Deviating momentarily from our theme of light, and the famous scientists who were involved in figuring out its properties, here is some light relief, concerning scientists who never actually existed:

  • The Italian Stronzo Bestiale appeared as a co-author in many erudite physics papers connecting fractal geometry, irreversibility, and the second law of thermodynamics, along with the U.S. scientists Bill Moran and William G. Hoover. Until Bestiale joined them, their papers were being rejected. But Moran and Hoover had simply made this person up, and named him after hearing two Italian women on an aeroplane constantly referring to someone called “stronzo bestiale,”, which they discovered was not actually a person’s name, but meant “total asshole”. You can even get a T-shirt “I’m friends with Stronzo Bestiale”.
  • The mathematician Nicolas Bourbaki is actually the pseudonymous cover for a group of anonymous (mainly French) mathematicians who set out to revolutionize mathematics in the early part of the twentieth century. “Bourbaki” authored a number of books, and to this day the “Bourbaki group” (Association des collaborateurs de Nicolas Bourbaki) has an office in Paris.
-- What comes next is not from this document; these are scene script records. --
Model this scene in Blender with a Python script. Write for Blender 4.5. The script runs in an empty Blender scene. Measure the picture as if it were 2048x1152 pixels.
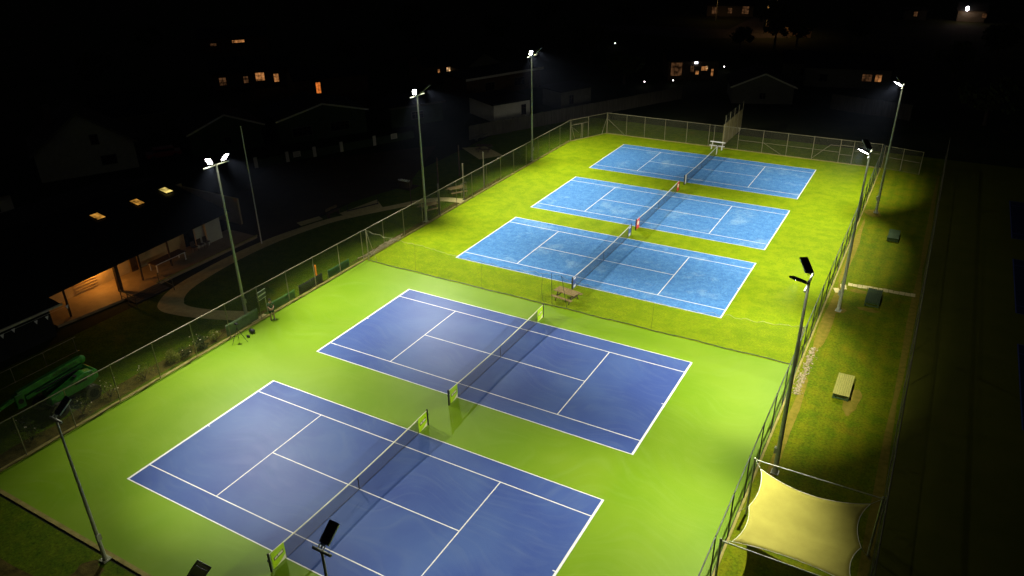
import bpy, bmesh, math, random
from mathutils import Vector, Matrix
R = math.radians
random.seed(7)
S = bpy.context.scene
COL = S.collection

# ------------------------------------------------------------------ helpers
class MB:
    """collects boxes, tubes and faces and links them as one mesh object"""
    def __init__(s): s.v=[]; s.f=[]; s.mi=[]; s.sm=[]
    def add(s, vs, fs, m=0, smooth=False):
        o=len(s.v); s.v+= [tuple(v) for v in vs]
        for f in fs: s.f.append([o+i for i in f]); s.mi.append(m); s.sm.append(smooth)
    def box(s, c, d, rz=0, m=0, mat=None):
        x,y,z=[k/2 for k in d]
        M = mat if mat else Matrix.Rotation(rz,4,'Z')
        vs=[Vector(c)+(M@Vector(p)) for p in ((-x,-y,-z),(x,-y,-z),(x,y,-z),(-x,y,-z),(-x,-y,z),(x,-y,z),(x,y,z),(-x,y,z))]
        s.add(vs,[(0,3,2,1),(4,5,6,7),(0,1,5,4),(1,2,6,5),(2,3,7,6),(3,0,4,7)],m)
    def beam(s, a, b, w, h=None, m=0):
        a=Vector(a); b=Vector(b); h=h or w; d=b-a
        q=d.to_track_quat('X','Z').to_matrix().to_4x4()
        s.box((a+b)/2,(d.length,w,h),mat=q,m=m)
    def tube(s, a, b, r0, r1=None, n=8, m=0, caps=True):
        a=Vector(a); b=Vector(b); r1=r0 if r1 is None else r1
        q=(b-a).to_track_quat('Z','Y').to_matrix()
        vs=[]
        for p,r in ((a,r0),(b,r1)):
            for i in range(n):
                t=2*math.pi*i/n; vs.append(p+q@Vector((r*math.cos(t),r*math.sin(t),0)))
        s.add(vs,[(i,(i+1)%n,n+(i+1)%n,n+i) for i in range(n)],m,True)
        if caps: s.add(vs,[tuple(range(n-1,-1,-1)),tuple(range(n,2*n))],m)
    def path(s, pts, r, n=6, m=0):
        for a,b in zip(pts,pts[1:]): s.tube(a,b,r,r,n,m)
    def quad(s, *p, m=0): s.add(p,[tuple(range(len(p)))],m)
    def prism(s, poly, z0, z1, m=0):
        n=len(poly)
        vs=[(x,y,z0) for x,y in poly]+[(x,y,z1) for x,y in poly]
        s.add(vs,[tuple(range(n-1,-1,-1)),tuple(range(n,2*n))]+[(i,(i+1)%n,n+(i+1)%n,n+i) for i in range(n)],m)
    def rect(s, x0,y0,x1,y1,z,m=0): s.quad((x0,y0,z),(x1,y0,z),(x1,y1,z),(x0,y1,z),m=m)
    def grid(s, fn, nu, nv, m=0, smooth=True):
        vs=[fn(i/nu,j/nv) for j in range(nv+1) for i in range(nu+1)]
        w=nu+1
        s.add(vs,[(j*w+i,j*w+i+1,(j+1)*w+i+1,(j+1)*w+i) for j in range(nv) for i in range(nu)],m,smooth)
    def ball(s, c, r, n=8, m=0, sq=(1,1,1)):
        def fn(u,v):
            t=2*math.pi*u; p=math.pi*(v-.5)
            return (c[0]+r*sq[0]*math.cos(t)*math.cos(p), c[1]+r*sq[1]*math.sin(t)*math.cos(p), c[2]+r*sq[2]*math.sin(p))
        s.grid(fn,n,max(4,n//2),m)
    def build(s, name, mats, parent=None, loc=None, rz=0, bevel=0, thick=0):
        me=bpy.data.meshes.new(name); me.from_pydata(s.v,[],s.f)
        if not isinstance(mats,(list,tuple)): mats=[mats]
        for m in mats: me.materials.append(m)
        me.polygons.foreach_set('material_index',s.mi); me.polygons.foreach_set('use_smooth',s.sm)
        me.update()
        o=bpy.data.objects.new(name,me); COL.objects.link(o)
        if parent: o.parent=parent
        if loc: o.location=loc
        o.rotation_euler.z=rz
        if thick:
            k=o.modifiers.new('t','SOLIDIFY'); k.thickness=thick; k.offset=0
        if bevel:
            k=o.modifiers.new('b','BEVEL'); k.width=bevel; k.segments=2; k.limit_method='ANGLE'
        return o
def tag(o,label,cat,group=None):
    o['label']=label; o['category']=cat
    if group: o['group']=group
    return o
def struct(o): o['kind']='structure'; return o
def stuff(o): o['kind']='stuff'; return o
def thing(name,loc,label,cat,rz=0,group=None):
    o=bpy.data.objects.new(name,None); COL.objects.link(o); o.location=loc; o.rotation_euler.z=rz
    o.empty_display_size=.3
    return tag(o,label,cat,group)
def copy_tree(o,parent=None):
    c=o.copy(); COL.objects.link(c); c.parent=parent
    for ch in [k for k in KIDS.get(o.name,[])]: copy_tree_child(ch,c,KIDS)
    return c
KIDS={}
def copy_tree_child(o,p,_):
    c=o.copy(); COL.objects.link(c); c.parent=p
    for ch in KIDS.get(o.name,[]): copy_tree_child(ch,c,_)
def dup(root,loc,rz,label,group=None,scale=None):
    KIDS.clear()
    for o in COL.objects:
        if o.parent: KIDS.setdefault(o.parent.name,[]).append(o)
    c=copy_tree(root); c.location=loc; c.rotation_euler.z=rz; c['label']=label
    if scale: c.scale=(scale,)*3
    if group: c['group']=group
    return c
def text_mesh(name,body,size,mat,parent,M,space=1.0,xs=1.0):
    cu=bpy.data.curves.new(name,'FONT'); cu.body=body; cu.size=size; cu.align_x='CENTER'; cu.align_y='CENTER'; cu.extrude=.004; cu.space_character=space
    t=bpy.data.objects.new('tmp',cu); COL.objects.link(t)
    me=bpy.data.meshes.new_from_object(t); bpy.data.objects.remove(t)
    o=bpy.data.objects.new(name,me); COL.objects.link(o); me.materials.clear(); me.materials.append(mat)
    o.parent=parent; o.matrix_local=M@Matrix.Diagonal((xs,1,1,1)); return o

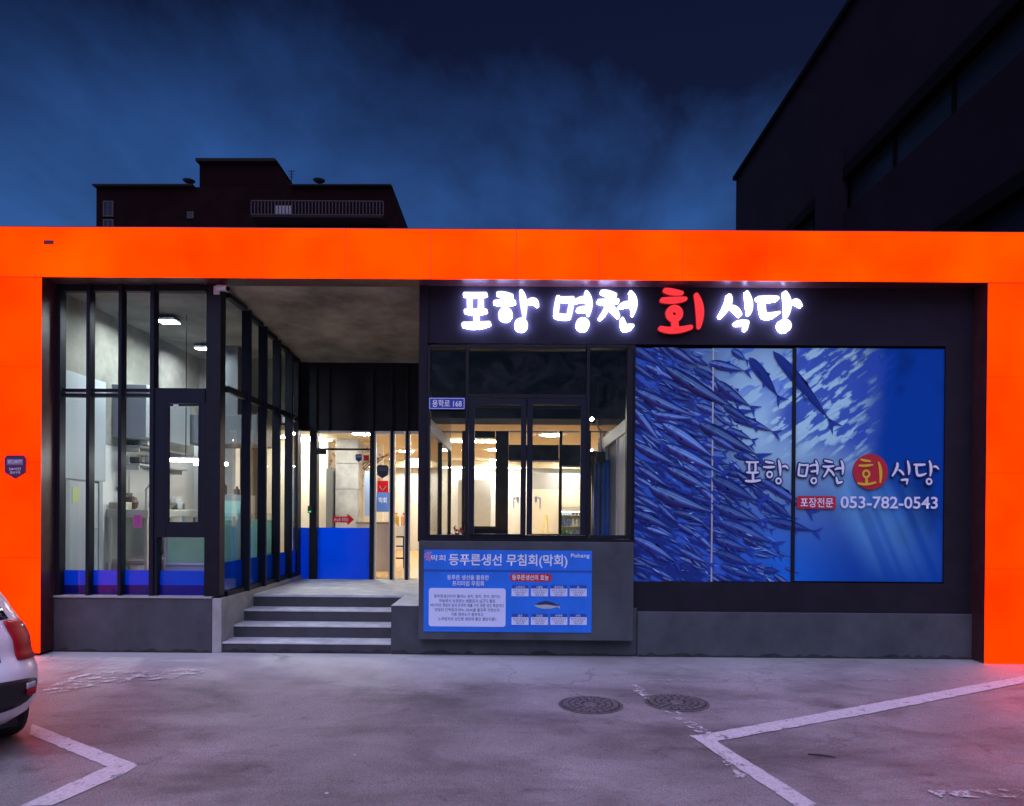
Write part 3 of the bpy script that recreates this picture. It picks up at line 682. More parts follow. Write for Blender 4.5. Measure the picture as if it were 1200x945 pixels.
# ================================================================== BRUSH LETTERING (shared by the lit sign and the mural)
def cr(ox, oy, s): return lambda pts: [(ox + x / s, oy + y / s) for x, y in pts]
c1, c2, c3, c4 = cr(530, 330, 8), cr(640, 330, 8), cr(755, 330, 12), cr(830, 330, 10)
def st(f, s, pts, ws): return ('s', f(pts), [w / s for w in ws])
def ci(f, s, c, r, h): return ('c', f([c])[0], r / s, h / s)
LET = [
 ('포', [st(c1, 8, [(118, 118), (215, 122), (310, 118)], [48, 54, 48]), st(c1, 8, [(166, 140), (162, 200), (166, 262)], [60, 62, 56]), st(c1, 8, [(264, 140), (268, 200), (262, 262)], [56, 66, 60]),
        st(c1, 8, [(126, 274), (215, 280), (312, 274)], [46, 62, 46]), st(c1, 8, [(223, 290), (228, 390)], [66, 70]), st(c1, 8, [(110, 402), (220, 408), (342, 392)], [58, 74, 52])]),
 ('항', [st(c1, 8, [(433, 112), (490, 122), (556, 132)], [50, 66, 44]), st(c1, 8, [(402, 192), (490, 196), (576, 190)], [48, 68, 52]), ci(c1, 8, (498, 307), 68, 6),
        st(c1, 8, [(646, 92), (668, 190), (674, 318)], [44, 80, 42]), st(c1, 8, [(712, 188), (765, 182), (800, 218)], [44, 72, 36]), ci(c1, 8, (645, 404), 64, 6)]),
 ('명', [st(c2, 8, [(112, 148), (100, 235), (92, 312)], [50, 62, 56]), st(c2, 8, [(98, 318), (160, 328), (214, 328)], [58, 62, 56]), st(c2, 8, [(248, 160), (232, 240), (216, 318)], [52, 62, 60]), st(c2, 8, [(118, 160), (180, 164), (248, 160)], [54, 56, 54]),
        st(c2, 8, [(378, 98), (404, 190), (400, 302)], [40, 74, 38]), st(c2, 8, [(284, 180), (340, 162), (390, 168)], [44, 58, 50]), st(c2, 8, [(304, 262), (350, 256), (395, 255)], [50, 62, 50]), ci(c2, 8, (344, 400), 65, 6)]),
 ('천', [st(c2, 8, [(526, 96), (580, 108), (648, 122)], [46, 66, 44]), st(c2, 8, [(498, 184), (580, 188), (668, 178)], [50, 64, 50]), st(c2, 8, [(585, 205), (560, 270), (508, 340)], [58, 64, 42]), st(c2, 8, [(600, 235), (640, 270), (675, 320)], [54, 66, 46]),
        st(c2, 8, [(794, 100), (824, 190), (815, 305)], [42, 78, 34]), st(c2, 8, [(698, 230), (750, 212), (800, 215)], [46, 66, 56]), st(c2, 8, [(716, 348), (726, 400), (738, 430)], [38, 66, 66]), st(c2, 8, [(735, 436), (780, 425), (810, 414)], [62, 68, 42])]),
 ('회', [st(c3, 12, [(302, 122), (400, 142), (530, 158)], [82, 104, 66]), st(c3, 12, [(262, 258), (430, 258), (580, 240)], [84, 104, 66]), ci(c3, 12, (428, 448), 121, 24), st(c3, 12, [(432, 545), (440, 640)], [112, 118]),
        st(c3, 12, [(238, 660), (430, 682), (655, 640)], [84, 104, 76]), st(c3, 12, [(735, 190), (785, 400), (770, 640)], [76, 132, 64])]),
 ('식', [st(c4, 10, [(248, 172), (232, 270), (148, 405)], [74, 96, 60]), st(c4, 10, [(285, 300), (330, 330), (372, 382)], [64, 84, 66]), st(c4, 10, [(456, 126), (487, 260), (480, 378)], [50, 92, 46]),
        st(c4, 10, [(334, 488), (400, 480), (455, 478)], [66, 78, 66]), st(c4, 10, [(452, 482), (440, 558)], [72, 52])]),
 ('당', [st(c4, 10, [(594, 196), (700, 200), (808, 194)], [64, 88, 66]), st(c4, 10, [(640, 215), (640, 300), (656, 380)], [76, 82, 80]), st(c4, 10, [(660, 394), (740, 396), (834, 362)], [80, 86, 42]),
        st(c4, 10, [(906, 130), (937, 260), (920, 408)], [54, 98, 44]), st(c4, 10, [(988, 240), (1040, 236), (1092, 284)], [44, 78, 36]), ci(c4, 10, (897, 516), 80, 6)]),
]
def smooth_stroke(pts, ws, n=10):
    ws = [w * .85 for w in ws]
    if len(pts) == 2: pts = [pts[0], ((pts[0][0] + pts[1][0]) / 2, (pts[0][1] + pts[1][1]) / 2), pts[1]]; ws = [ws[0], (ws[0] + ws[1]) / 2, ws[1]]
    o = []
    for i in range(n + 1):                         # parabola through three points
        t = i / n; a = 2 * (t - .5) * (t - 1); b = -4 * t * (t - 1); c = 2 * t * (t - .5)
        o.append((a * pts[0][0] + b * pts[1][0] + c * pts[2][0], a * pts[0][1] + b * pts[1][1] + c * pts[2][1], a * ws[0] + b * ws[1] + c * ws[2]))
    return o
def outline(o, grow=0.0):
    L, Rr = [], []
    n = len(o)
    for i, (x, y, w) in enumerate(o):
        a, b = o[max(i - 1, 0)], o[min(i + 1, n - 1)]
        dx_, dy_ = b[0] - a[0], b[1] - a[1]; l = math.hypot(dx_, dy_) or 1; nx, ny = -dy_ / l, dx_ / l; h = w / 2 + grow
        L.append((x + nx * h, y + ny * h)); Rr.append((x - nx * h, y - ny * h))
    def cap(c, p, q):                              # half circle round c from p to q
        a0 = math.atan2(p[1] - c[1], p[0] - c[0]); r = math.hypot(p[0] - c[0], p[1] - c[1])
        return [(c[0] + r * math.cos(a0 - math.pi * k / 7), c[1] + r * math.sin(a0 - math.pi * k / 7)) for k in range(1, 7)]
    return L + cap(o[-1][:2], L[-1], Rr[-1]) + Rr[::-1] + cap(o[0][:2], Rr[0], L[0])
def letter_mesh(shapes, tr, y0, y1, grow=0.0, wk=1.0, step=.0008):
    """tr maps sign pixels to (x, z); y0 front, y1 back; each stroke a hair proud of the one before"""
    mb = MB(); k = abs(tr(1, 0)[0] - tr(0, 0)[0])
    for i, s in enumerate(shapes):
        yy = y0 - step * i
        if s[0] == 's':
            pts = [tr(*p) for p in outline([(x, y, w * wk) for x, y, w in smooth_stroke(s[1], s[2])], grow)]
            mb.prism(pts, yy, y1 + step * i)
        else:
            (cx, cy), r, h = s[1], s[2], s[3]
            n = 22; ro = (r * (.5 + .5 * wk)) + grow; hi = max(h if wk == 1 else r * .42 - grow, .35)
            A = [tr(cx + ro * math.cos(2 * math.pi * q / n), cy + ro * math.sin(2 * math.pi * q / n)) for q in range(n)]
            H = [tr(cx + hi * math.cos(2 * math.pi * q / n), cy + hi * math.sin(2 * math.pi * q / n)) for q in range(n)]
            vs = [(x, yy, z) for x, z in A] + [(x, yy, z) for x, z in H] + [(x, y1 + step * i, z) for x, z in A] + [(x, y1 + step * i, z) for x, z in H]
            fs = []
            for q in range(n):
                w = (q + 1) % n
                fs += [(q, w, n + w, n + q), (2 * n + q, 3 * n + q, 3 * n + w, 2 * n + w), (q, 2 * n + q, 2 * n + w, w), (n + q, n + w, 3 * n + w, 3 * n + q)]
            mb.add(vs, fs)
    return mb
SG_ = thing('shop_sign', 'lit sign of brush style letters, white with one red, on black fascia', 'sign', P(740, 395, YF))
YS = YF - .075
def tr_sign(x, y):
    p = P(x, y, YS); return (p.x, p.z)
for ch, shp in LET:
    red = ch == '회'
    mb = letter_mesh(shp, tr_sign, YS, YS + .03)
    lo = mb.build('letter', M_letr if red else M_letw, SG_, recalc=True)
    if red: lo['label'] = 'red letter'
    rim = letter_mesh(shp, tr_sign, YS + .034, YF - .014, grow=.75 if red else -.2)
    rim.build('letter_return', mat('red_return', (.30, .01, .015), .4) if red else M_letside, lo)
    if red: pass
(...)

  • Monsieur le Blanc was another French mathematician who made many important discoveries, and impressed such famous mathematicians such as Lagrange and Gauss. But Monsieur le Blanc was actually a woman, Sophie Germaine, who had been forced to assume a male identity (that of a dead student) because women were banned from universities.
  • Finally, Dundee, M. is referenced in a paper of mine as an Australian expert. He is, of course, Mick “Crocodile” Dundee.